Bagaimana pun, amendemen konstitusi akan selalu menunggu momentumnya, entah itu dengan jalan revolusi atau ledakan kesadaran publik yang menuntut adanya keadilan publik untuk mengakui hak demokrasi pada level kedaerahan. Koalisi Aksi Menyelamatkan Indonesia (KAMI), bisa jadi satu dari sekian banyak new movement, barangkali hanya itulah yang bisa ditangkap media. Kita tidak tahu, apakah ada gerakan serupa pada tingkat daerah yang tidak tertangkap radar pemerintah.
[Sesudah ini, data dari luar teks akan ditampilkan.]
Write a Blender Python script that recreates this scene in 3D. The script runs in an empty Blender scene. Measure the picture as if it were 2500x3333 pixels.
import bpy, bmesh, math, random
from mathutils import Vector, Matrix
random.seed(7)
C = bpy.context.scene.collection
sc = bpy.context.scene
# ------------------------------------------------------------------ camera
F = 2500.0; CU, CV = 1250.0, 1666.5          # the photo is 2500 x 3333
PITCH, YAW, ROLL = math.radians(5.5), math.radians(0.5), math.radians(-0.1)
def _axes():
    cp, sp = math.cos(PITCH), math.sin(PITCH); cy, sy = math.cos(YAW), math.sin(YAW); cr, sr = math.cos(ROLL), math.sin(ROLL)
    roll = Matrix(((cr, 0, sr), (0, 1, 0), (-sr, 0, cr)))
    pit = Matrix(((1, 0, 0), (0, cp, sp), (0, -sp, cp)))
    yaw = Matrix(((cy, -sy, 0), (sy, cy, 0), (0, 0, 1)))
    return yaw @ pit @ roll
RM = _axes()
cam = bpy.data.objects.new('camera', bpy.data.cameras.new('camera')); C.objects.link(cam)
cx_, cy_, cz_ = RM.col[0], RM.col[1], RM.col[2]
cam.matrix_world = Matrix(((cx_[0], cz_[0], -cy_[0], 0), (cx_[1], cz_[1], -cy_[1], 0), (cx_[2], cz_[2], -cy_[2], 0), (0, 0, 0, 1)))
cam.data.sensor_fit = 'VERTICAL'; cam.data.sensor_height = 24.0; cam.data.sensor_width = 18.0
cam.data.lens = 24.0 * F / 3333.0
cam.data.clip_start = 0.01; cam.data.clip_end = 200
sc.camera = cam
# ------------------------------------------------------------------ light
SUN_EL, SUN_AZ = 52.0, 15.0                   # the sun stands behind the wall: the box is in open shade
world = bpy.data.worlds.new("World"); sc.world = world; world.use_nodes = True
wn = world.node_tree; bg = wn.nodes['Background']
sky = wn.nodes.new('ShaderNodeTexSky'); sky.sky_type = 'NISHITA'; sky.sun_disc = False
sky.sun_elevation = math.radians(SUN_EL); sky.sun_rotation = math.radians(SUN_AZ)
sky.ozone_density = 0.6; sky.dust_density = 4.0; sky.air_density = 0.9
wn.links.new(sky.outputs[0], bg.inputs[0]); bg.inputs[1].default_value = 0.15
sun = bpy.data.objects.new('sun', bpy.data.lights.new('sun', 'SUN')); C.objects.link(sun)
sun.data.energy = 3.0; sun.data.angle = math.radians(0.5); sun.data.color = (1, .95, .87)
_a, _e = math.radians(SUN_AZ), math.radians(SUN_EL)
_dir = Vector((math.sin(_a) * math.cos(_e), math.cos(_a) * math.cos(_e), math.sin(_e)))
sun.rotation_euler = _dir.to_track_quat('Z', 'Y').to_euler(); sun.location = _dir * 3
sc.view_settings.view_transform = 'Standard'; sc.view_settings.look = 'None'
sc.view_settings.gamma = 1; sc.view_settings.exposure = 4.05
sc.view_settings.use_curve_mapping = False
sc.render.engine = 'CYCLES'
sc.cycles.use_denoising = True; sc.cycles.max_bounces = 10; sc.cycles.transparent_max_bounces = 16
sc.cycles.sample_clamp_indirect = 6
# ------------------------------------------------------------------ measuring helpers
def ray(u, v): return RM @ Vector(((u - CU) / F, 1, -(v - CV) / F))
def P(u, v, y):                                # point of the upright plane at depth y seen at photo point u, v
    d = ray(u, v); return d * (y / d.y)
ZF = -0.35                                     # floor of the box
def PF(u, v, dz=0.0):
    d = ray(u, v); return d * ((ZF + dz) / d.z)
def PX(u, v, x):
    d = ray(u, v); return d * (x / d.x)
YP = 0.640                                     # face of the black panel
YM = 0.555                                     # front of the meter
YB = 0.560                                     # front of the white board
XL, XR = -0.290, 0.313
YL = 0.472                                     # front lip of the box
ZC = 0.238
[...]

Robert Dahl (dalam Marzuki, 2008), dalam karyanya berjudul On Democracy, mengemukakan perlunya sebuah konstitusi yang demokratis agar keberadaan institusi-institusi demokrasi yang sudah dan akan dibentuk itu dapat bekerja dengan maksimal. Maka, penulis berkeyakinan, bahwa suatu hari akan lahir gerakan reformasi jilid 2, dengan syarat semua komponen intelektual bangsa tergerak hati dan nalarnya, dan bersatu dalam melahirkan New Indonesia Movement dalam mengawal Pathway of Indonesia Democracy, menata ulang sistem politik bangsa, termasuk sistem kelegislatifan yang lebih demokratis. Hanya menunggu momentum yang tepat untuk menyalakan sumbunya.
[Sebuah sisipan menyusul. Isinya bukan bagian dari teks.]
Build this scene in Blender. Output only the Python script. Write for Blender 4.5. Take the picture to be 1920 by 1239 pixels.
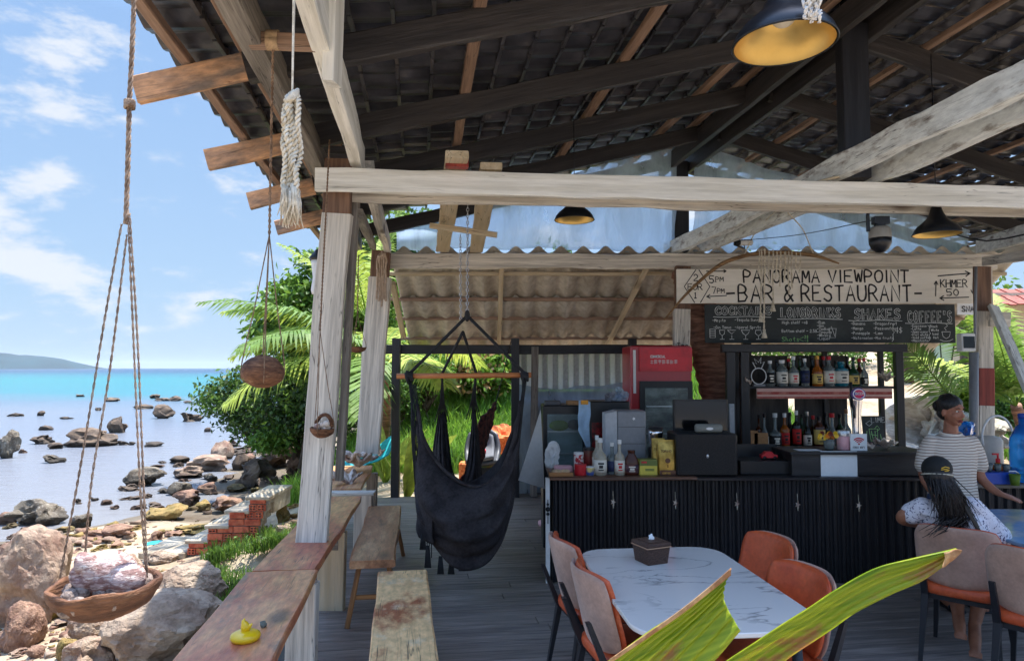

Dengan demikian, meskipun masa depan DPD RI cukup sulit, namun masih terdapat harapan untuk menyelamatkannya, paling tidak akan muncul suatu masa di mana generasi muda bangsa akan sadar, terdapat hal penting yang harus diperjuangkan, yaitu keadilan, dan DPD sebagai wadah keadilan akan mengalami perombakan yang jauh lebih baik dari sekarang.